I loved it, but the odds are, you won't.
The What: The Spirit is a seriously old school crimefighting dude, created the
same year as Batman. He wears a little domino mask, wears a suit and fedora,
and his main superpower was that everyone thinks he's dead, so he can get away
with being a vigilante. I had a go at reading some of the original Spirit
comics, but I gave up on them, because The Spirit has a black sidekick who's
depicted in a mindbogglingly racist way (even for 1939), and I couldn't get
into it.
Fortunately, in his crusade to reinvent The Spirit, Frank Miller (for it is he
who amazingly has been allowed to make a film) has glossed over that.

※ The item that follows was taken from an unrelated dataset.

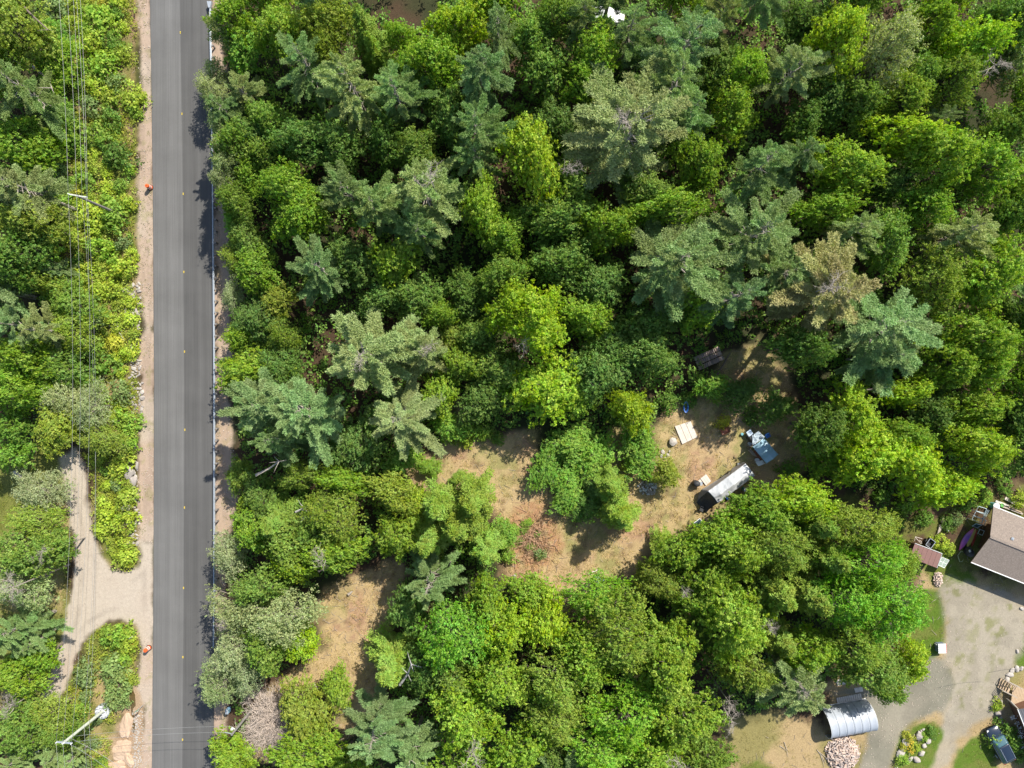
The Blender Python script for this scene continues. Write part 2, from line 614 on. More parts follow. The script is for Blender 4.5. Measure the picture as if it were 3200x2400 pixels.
# ground sheet: fine in view, coarse out to the horizon
xs = np.concatenate([[-2500, -900, -300, -120, -85], np.arange(-70, 70.01, .3), [85, 120, 300, 900, 2500]])
ys = np.concatenate([[-2500, -900, -300, -120, -70], np.arange(-53, 53.01, .3), [70, 120, 300, 900, 2500]])
GX, GY = np.meshgrid(xs, ys, indexing='ij')
flat = np.minimum.reduce([sdf(p, GX, GY) for p in (TRACK, SHO_L, SHO_L2, SHO_R, DRIVE_G, DRIVE_L)])
roadp = PS([(x, y) for x, y in zip(road_l, road_y)] + [(x, y) for x, y in zip(road_r[::-1], road_y[::-1])])
flat = np.minimum(flat, sdf(roadp, GX, GY))
rough = sm(.5, 2.5, flat)
GZ = (fbm(GX, GY, 2.2, 51) - .5) * .16 * rough + (fbm(GX, GY, .6, 61, 2) - .5) * .05 * rough - .03 * rough
far = (np.abs(GX) > 75) | (np.abs(GY) > 56)
GZ[far] = -.05
GV = np.stack([GX.ravel(), GY.ravel(), GZ.ravel()], 1)
gm = mesh_np("ground", GV, grid_faces(len(xs), len(ys)), [M_GROUND], smooth=True)
add_col(gm, GV)
tag(link("ground", gm), kind="structure")


def sheet(name, polys, z, step=.22, mat=None, amp=.5):
    allp = np.array([q for p in polys for q in p])
    x0, y0 = allp.min(0) - 1
    x1, y1 = allp.max(0) + 1
    X, Y = np.meshgrid(np.arange(x0, x1, step), np.arange(y0, y1, step), indexing='ij')
    F = grid_faces(*X.shape)
    V = np.stack([X.ravel(), Y.ravel(), np.full(X.size, z)], 1)
    cx = V[F].mean(1)
    n2 = fbm(cx[:, 0], cx[:, 1], 1.6, 21)
    n4 = fbm(cx[:, 0], cx[:, 1], .7, 41, 3)
    d = np.minimum.reduce([sdf(p, cx[:, 0], cx[:, 1]) for p in polys]) + ((n2 - .5) * 2.2 + (n4 - .5) * .8) * amp
    F = F[d < 0]
    u, inv = np.unique(F, return_inverse=True)
    V = V[u]
    F = inv.reshape(F.shape)
    m = mesh_np(name, V, F, [mat or M_GRAVEL])
    add_col(m, V)
    return tag(link(name, m), kind="structure")


sheet("gravel_shoulder", [SHO_L, SHO_L2], .004)
sheet("gravel_shoulder", [SHO_R], .004)
sheet("gravel_track", [TRACK], .008)
sheet("gravel_driveway", [DRIVE_G], .004)
sheet("gravel_driveway", [DRIVE_L], .008)

# road slab
m, nt, bs = new_mat("asphalt")
at = N(nt, "ShaderNodeAttribute", attribute_name="u")
cr = N(nt, "ShaderNodeValToRGB")
cr.color_ramp.interpolation = 'LINEAR'
el = cr.color_ramp.elements
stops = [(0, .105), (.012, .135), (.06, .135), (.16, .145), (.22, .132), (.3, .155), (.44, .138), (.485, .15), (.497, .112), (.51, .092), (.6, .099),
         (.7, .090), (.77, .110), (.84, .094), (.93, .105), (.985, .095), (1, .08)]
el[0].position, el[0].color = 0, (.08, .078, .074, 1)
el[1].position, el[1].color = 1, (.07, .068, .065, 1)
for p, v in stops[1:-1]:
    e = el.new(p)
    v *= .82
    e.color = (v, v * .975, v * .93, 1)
nt.links.new(at.outputs["Fac"], cr.inputs["Fac"])
tc = N(nt, "ShaderNodeTexCoord")
mp = N(nt, "ShaderNodeMapping")
mp.inputs["Scale"].default_value = (5.0, .05, 1)
nt.links.new(tc.outputs["Object"], mp.inputs["Vector"])
no = N(nt, "ShaderNodeTexNoise")
no.inputs["Scale"].default_value = 1.5
no.inputs["Detail"].default_value = 4
nt.links.new(mp.outputs[0], no.inputs["Vector"])
n3 = N(nt, "ShaderNodeTexNoise")
n3.inputs["Scale"].default_value = .25
n3.inputs["Detail"].default_value = 6
nt.links.new(tc.outputs["Object"], n3.inputs["Vector"])
n4 = N(nt, "ShaderNodeTexNoise")
n4.inputs["Scale"].default_value = 25
n4.inputs["Detail"].default_value = 3
nt.links.new(tc.outputs["Object"], n4.inputs["Vector"])
cur = cr.outputs[0]
for nn, a in ((no, .10), (n3, .10), (n4, .12)):
    mr = N(nt, "ShaderNodeMapRange")
    mr.inputs["From Min"].default_value = .3
    mr.inputs["From Max"].default_value = .7
    mr.inputs["To Min"].default_value = 1 - a
    mr.inputs["To Max"].default_value = 1 + a
    nt.links.new(nn.outputs["Fac"], mr.inputs["Value"])
    mx = N(nt, "ShaderNodeVectorMath", operation='SCALE')
    nt.links.new(cur, mx.inputs[0])
    nt.links.new(mr.outputs[0], mx.inputs["Scale"])
    cur = mx.outputs[0]
nt.links.new(cur, bs.inputs["Base Color"])
bs.inputs["Roughness"].default_value = .85
bs.inputs["Specular IOR Level"].default_value = .3
M_ASPH = m
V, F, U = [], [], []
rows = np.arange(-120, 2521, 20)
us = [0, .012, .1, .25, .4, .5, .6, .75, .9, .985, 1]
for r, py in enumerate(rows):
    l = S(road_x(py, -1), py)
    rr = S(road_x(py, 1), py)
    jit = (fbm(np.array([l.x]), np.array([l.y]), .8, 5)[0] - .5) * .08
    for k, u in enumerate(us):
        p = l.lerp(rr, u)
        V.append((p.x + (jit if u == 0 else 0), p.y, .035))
        U.append(u)
    V.append((l.x + jit - .03, l.y, .0))
    U.append(0)
    V.append((rr.x + .03, rr.y, .0))
    U.append(1)
nu = len(us) + 2
for r in range(len(rows) - 1):
    for k in range(len(us) - 1):
        a = r * nu + k
        F.append((a, a + nu, a + nu + 1, a + 1))
    a = r * nu
    F.append((a + len(us), a + nu + len(us), a + nu, a))
    F.append((a + len(us) - 1, a + nu + len(us) - 1, a + nu + len(us) + 1, a + len(us) + 1))
rm = mesh_np("road", V, [f[::-1] for f in F], [M_ASPH])
a = rm.attributes.new("u", 'FLOAT', 'POINT')
a.data.foreach_set("value", np.array(U, dtype=np.float32))
road = tag(link("road", rm), kind="structure")
M_YEL = simple("yellow_marker", (.62, .46, .05), .5, noise=.05)
for px, py in [(564, 102), (569, 356), (573, 606), (575, 850), (577, 1099), (578, 1343), (577, 1586), (574, 1837), (572, 2053), (571, 2311)]:
    p = S(px, py)
    b = MB()
    b.box((0, 0, .004), (.12, .26, .008))
    b.box((0, 0, .03), (.15, .012, .05))
    o = b.build("lane_marker", M_YEL, road)
    o.location = (p.x, p.y, .036)

# ditch water
M_WATER = simple("ditch_water", (.11, .075, .03), .12, noise=.2)
pts = PS([(392, 2120), (415, 2128), (412, 2150), (422, 2170), (424, 2205), (415, 2215), (423, 2260), (421, 2290), (415, 2290), (412, 2240), (406, 2190), (404, 2160), (393, 2145)])
w = MB().prism(pts, -.02, .012)
tag(w.build("ditch_water", M_WATER), kind="structure")

# ------------------------------------------------------------------ vegetation prototypes
def unit(a):
    return a / (np.linalg.norm(a, axis=-1, keepdims=True) + 1e-9)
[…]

And from
what I can tell, he's pretty much changed a lot of other aspects of The Spirit,
and done it in the style of Sin City instead. For starters, in twelve years of
writing The Spirit, Eisner never showed The Octopus's face. In the film, you
get a good look at him no more than five minutes in, and Samuel L. Jackson
steals the camera every chance he gets. That, if nothing else, shows you that
this isn't so much an adaptation as Frank Miller taking inspiration then going
nuts.
It's a complete mess of a film. It's done in that black/white/red style that
Sin City was shot in. Half the time it's crass and leaden and makes you faintly
embarassed that you're watching it. The other half it's mad, cheesy, glorious
and brillant. I don't think I've seen a film in the last six months with a
moment as bad, or as good as one you'll find in The Spirit. You might, like me,
really love this film. On the other hand, if you walked out after ten minutes,
I'd have to concede that you had a point.